"where in the world?"
Class project to create an interactive museum exhibit aimed at letting the participants experience being a detective.
Collaborators: Amanda Dennis, Fan Cheng.
prototyping
We used the metaphor of a scavenger hunt to design a museum exhibit that offers participants the chance to experience being a crime detective. We hid clues on multiple floors of a building and armed participants with futuristic gadgets, including a magnifying glass and a radio, and recorded them scouring the building for the clues to solve a hypothetical murder.
We drew inspiration from Carmen Sandiego, a popular computer game and television series that began in the 1980s. Similar to Carmen Sandiego, when the participants find a clue they also find an actor who is there to accompany the clue. This way, the participants not only scoured the building for artifacts, but also used the actors as aids in their search.

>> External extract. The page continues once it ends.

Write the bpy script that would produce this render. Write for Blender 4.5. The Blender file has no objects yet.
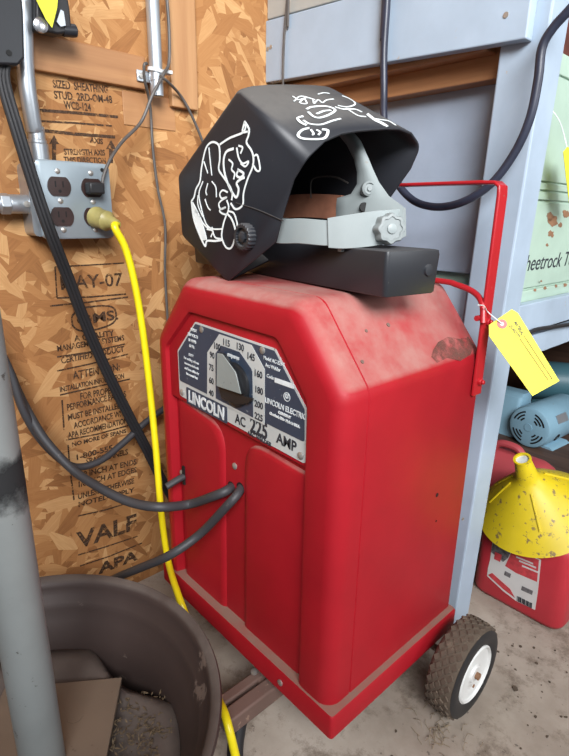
import bpy, bmesh, math, random
from mathutils import Vector as V, Matrix, noise
from mathutils.bvhtree import BVHTree
random.seed(7)
S = bpy.context.scene
COL = S.collection
PI = math.pi

# ------------------------------------------------------------------ camera
CAM = V((0.35228, -0.42353, 0.69754))
FPX = 524.6
YAW, PITCH, ROLL = -0.8262, 0.3028, 0.0164
fw = V((math.sin(YAW)*math.cos(PITCH), math.cos(YAW)*math.cos(PITCH), -math.sin(PITCH)))
r0 = V((math.cos(YAW), -math.sin(YAW), 0)); u0 = r0.cross(fw)
rt = r0*math.cos(ROLL) + u0*math.sin(ROLL); up = -r0*math.sin(ROLL) + u0*math.cos(ROLL)
cd = bpy.data.cameras.new('camera'); cam = bpy.data.objects.new('camera', cd); COL.objects.link(cam)
cam.matrix_world = Matrix(((rt.x, up.x, -fw.x, CAM.x), (rt.y, up.y, -fw.y, CAM.y), (rt.z, up.z, -fw.z, CAM.z), (0, 0, 0, 1)))
cd.sensor_width = 36; cd.lens = FPX/756*36; cd.clip_start = .02
S.camera = cam

def ray(x, y): return (x-284.5)/FPX*rt - (y-378)/FPX*up + fw
def onX(x, y, v): d = ray(x, y); return CAM + d*((v-CAM.x)/d.x)
def onY(x, y, v): d = ray(x, y); return CAM + d*((v-CAM.y)/d.y)
def onZ(x, y, v): d = ray(x, y); return CAM + d*((v-CAM.z)/d.z)
def onT(x, y, t): return CAM + ray(x, y)*t

# ------------------------------------------------------------------ materials
class NT:
    def __init__(s, name):
        s.m = bpy.data.materials.new(name); s.m.use_nodes = True; s.n = s.m.node_tree
        s.b = s.n.nodes['Principled BSDF']
    def add(s, t, **k):
        o = s.n.nodes.new(t)
        for a, v in k.items():
            if hasattr(o, a): setattr(o, a, v)
            else: o.inputs[a.replace('_', ' ')].default_value = v
        return o
    def l(s, a, b): s.n.links.new(a, b)
    def tex(s): return s.add('ShaderNodeTexCoord').outputs['Object']
    def noise(s, scale, detail=4, rough=.6, vec=None):
        o = s.add('ShaderNodeTexNoise'); o.inputs['Scale'].default_value = scale
        o.inputs['Detail'].default_value = detail; o.inputs['Roughness'].default_value = rough
        s.l(vec or s.tex(), o.inputs['Vector']); return o.outputs['Fac']
    def ramp(s, fac, stops):
        o = s.add('ShaderNodeValToRGB'); cr = o.color_ramp
        while len(cr.elements) < len(stops): cr.elements.new(.5)
        for e, (p, c) in zip(cr.elements, stops):
            e.position = p; e.color = (*c, 1) if len(c) == 3 else c
        s.l(fac, o.inputs['Fac']); return o.outputs['Color']
    def step(s, fac, a, b):
        o = s.add('ShaderNodeMapRange', clamp=True); o.inputs[1].default_value = a; o.inputs[2].default_value = b
        s.l(fac, o.inputs[0]); return o.outputs[0]
    def math(s, op, a, b):
        o = s.add('ShaderNodeMath', operation=op)
        for i, x in enumerate((a, b)):
            if isinstance(x, (int, float)): o.inputs[i].default_value = x
            else: s.l(x, o.inputs[i])
        return o.outputs[0]
    def mix(s, fac, a, b):
        o = s.add('ShaderNodeMix', data_type='RGBA')
        for i, x in ((0, fac), (6, a), (7, b)):
            if isinstance(x, (int, float)): o.inputs[i].default_value = x
            elif isinstance(x, tuple): o.inputs[i].default_value = (*x, 1)
            else: s.l(x, o.inputs[i])
        return o.outputs[2]
    def col(s, c):
        if isinstance(c, tuple): s.b.inputs['Base Color'].default_value = (*c, 1)
        else: s.l(c, s.b.inputs['Base Color'])
    def set(s, rough=.5, metal=0, coat=0, spec=None):
        s.b.inputs['Roughness'].default_value = rough; s.b.inputs['Metallic'].default_value = metal
        s.b.inputs['Coat Weight'].default_value = coat
        if spec is not None: s.b.inputs['Specular IOR Level'].default_value = spec
    def bump(s, h, strength=.3, dist=.002):
        o = s.add('ShaderNodeBump'); o.inputs['Strength'].default_value = strength; o.inputs['Distance'].default_value = dist
        s.l(h, o.inputs['Height']); s.l(o.outputs[0], s.b.inputs['Normal'])

def plain(name, c, rough=.5, metal=0, var=.25, scale=30, spec=None, bump=0):
    n = NT(name); f = n.noise(scale)
    d = tuple(x*(1-var) for x in c); h = tuple(min(1, x*(1+var)) for x in c)
    n.col(n.ramp(f, [(.3, d), (.7, h)])); n.set(rough, metal, spec=spec)
    if bump: n.bump(f, bump)
    return n.m

def worn(name, base, wear, amount=.62, wscale=40, rough=.5, metal=0, dust=None, dlo=.35, dscale=14, spec=None):
    """paint with chips of another colour; dust lies on faces that look upward"""
    n = NT(name)
    f = n.noise(6, 5)
    c = n.ramp(f, [(.3, tuple(x*.86 for x in base)), (.7, tuple(min(1, x*1.1) for x in base))])
    chips = n.step(n.noise(wscale, 6, .7), amount, amount+.03)
    c = n.mix(chips, c, wear)
    rg = rough
    n.set(rough, metal, spec=spec)
    if dust:
        g = n.add('ShaderNodeNewGeometry'); sx = n.add('ShaderNodeSeparateXYZ'); n.l(g.outputs['Normal'], sx.inputs[0])
        upm = n.step(sx.outputs['Z'], dlo, dlo+.2)
        dn = n.step(n.noise(dscale, 6, .65), .3, .62)
        k = n.math('MULTIPLY', upm, n.math('ADD', n.math('MULTIPLY', dn, .3 if 'tray' in name else .62), .65 if 'tray' in name else .2))
        c = n.mix(k, c, dust)
        n.l(n.math('ADD', n.math('MULTIPLY', k, .6), rough), n.b.inputs['Roughness'])
    n.col(c)
    return n.m

def osb_material():
    n = NT('osb'); tc = n.tex(); best = None; colr = None; tone = None
    for i, (ang, sx, sy) in enumerate(((.15, 15, 50), (1.0, 17, 52), (-.75, 13, 44), (1.75, 16, 58), (.5, 21, 66), (-.3, 22, 48))):
        a = n.add('ShaderNodeMapping'); a.inputs['Rotation'].default_value = (ang, 0, 0); a.inputs['Location'].default_value = (0, i*1.7, i*.9)
        n.l(tc, a.inputs['Vector'])
        b = n.add('ShaderNodeMapping'); b.inputs['Scale'].default_value = (0, sx, sy); n.l(a.outputs[0], b.inputs['Vector'])
        v = n.add('ShaderNodeTexVoronoi', voronoi_dimensions='3D'); v.inputs['Scale'].default_value = 1; v.inputs['Randomness'].default_value = .9
        n.l(b.outputs[0], v.inputs['Vector'])
        s = n.add('ShaderNodeSeparateColor'); n.l(v.outputs['Color'], s.inputs[0])
        g = n.add('ShaderNodeMapping'); g.inputs['Scale'].default_value = (0, sx*1.5, sy*8); n.l(a.outputs[0], g.inputs['Vector'])
        gr = n.noise(1, 4, .6, g.outputs[0])
        t = n.math('ADD', n.math('MULTIPLY', s.outputs[1], .62), n.math('MULTIPLY', gr, .38))
        if best is None: best, tone = s.outputs[0], t
        else:
            k = n.math('GREATER_THAN', s.outputs[0], best)
            tone = n.mix(k, tone, t)
            best = n.math('MAXIMUM', best, s.outputs[0])
    c = n.ramp(tone, [(.12, (.215, .088, .03)), (.36, (.35, .155, .054)), (.6, (.44, .215, .08)), (.88, (.62, .37, .165))])
    dirt = n.step(n.noise(3, 5, .7), .5, .8)
    c = n.mix(n.math('MULTIPLY', dirt, .3), c, (.16, .085, .04))
    n.col(c); n.set(.7, spec=.25); n.bump(best, .25, .001)
    return n.m

def wood_material(name, a, b, axis='y', sc=60):
    n = NT(name); m = n.add('ShaderNodeMapping')
    m.inputs['Scale'].default_value = {'y': (sc, 3, sc), 'x': (3, sc, sc), 'z': (sc, sc, 3)}[axis]
    n.l(n.tex(), m.inputs['Vector']); f = n.noise(1, 5, .6, m.outputs[0])
    n.col(n.ramp(f, [(.3, a), (.7, b)])); n.set(.55); n.bump(f, .15, .001); return n.m

def concrete_material():
    n = NT('concrete'); f = n.noise(5, 8, .65)
    c = n.ramp(f, [(.3, (.27, .22, .175)), (.55, (.41, .35, .29)), (.75, (.50, .44, .375))])
    st = n.step(n.noise(11, 9, .78), .50, .62); c = n.mix(n.math('MULTIPLY', st, .75), c, (.15, .112, .08))
    sp = n.step(n.noise(90, 3, .6), .68, .72); c = n.mix(n.math('MULTIPLY', sp, .7), c, (.09, .07, .055))
    n.col(c); n.set(.85); n.bump(n.noise(60, 6), .25, .002); return n.m

def ink_material(name, c, lo=.3, hi=.5, scale=60, k=1):
    n = NT(name); n.col(c); n.set(.8)
    n.l(n.math('MULTIPLY', n.step(n.noise(scale, 4, .7), lo, hi), k), n.b.inputs['Alpha']); return n.m

M = {}
M['osb'] = osb_material()
M['pine'] = wood_material('pine', (.33, .15, .06), (.44, .22, .09), 'y')
M['pine_v'] = wood_material('pine_upright', (.37, .18, .075), (.48, .26, .115), 'z')
M['rawwood'] = wood_material('raw_wood', (.26, .12, .05), (.42, .2, .09), 'x')
M['darkwood'] = wood_material('dark_wood', (.05, .028, .02), (.11, .06, .04), 'x')
M['floor'] = concrete_material()
M['blue'] = worn('blue_grey_paint', (.37, .455, .55), (.42, .36, .30), .70, 25, .45)
M['blue_dull'] = worn('dull_grey_paint', (.32, .385, .48), (.38, .36, .33), .72, 20, .55)
M['mint'] = worn('mint_enamel', (.40, .53, .44), (.17, .075, .04), .74, 12, .4)
M['red'] = worn('red_enamel', (.36, .008, .016), (.16, .035, .025), .72, 70, .5, 0, (.40, .215, .185), .42, 14, .32)
M['red_tray'] = worn('dusty_red_tray', (.36, .008, .016), (.16, .035, .025), .72, 70, .5, 0, (.235, .15, .115), .5, 30, .32)
M['red_rail'] = worn('red_rail_paint', (.38, .012, .018), (.35, .12, .1), .70, 60, .35)
M['seal'] = plain('seam_shadow', (.12, .01, .012), .6)
M['black_fibre'] = worn('black_helmet_shell', (.0165, .018, .023), (.05, .05, .055), .68, 45, .46, 0, (.115, .108, .10), .35, 8)
M['black_case'] = worn('black_case_plastic', (.022, .024, .029), (.14, .13, .125), .71, 70, .4, 0, (.07, .07, .072), .4)
M['black_rubber'] = worn('black_rubber', (.018, .018, .02), (.07, .065, .06), .68, 60, .5)
M['grey_rubber'] = worn('dusty_lead_rubber', (.045, .045, .05), (.12, .11, .1), .65, 60, .55)
M['navy_rubber'] = plain('navy_rubber', (.022, .026, .045), .4)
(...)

The magnifying glass and the radio were constructed mainly out of legos in order to give them a lighthearted feeling, and also help participants accept the 'futuristic' (read: infeasible) ways in which the artifacts worked. The magnifying glass worked by pointing the participants in the general direction of the next clue (acted out by the facilitator verbally describing where the magnifying glass points). The radio worked to keep the participant in contact with one of the actors they had previously met (acted out by the facilitator pretending to take the role of a previous actor).
The experience began with the participant entering the exhibit, had two clues for the participant to find, and ended when the participant had enough proof to confront and convict the killer.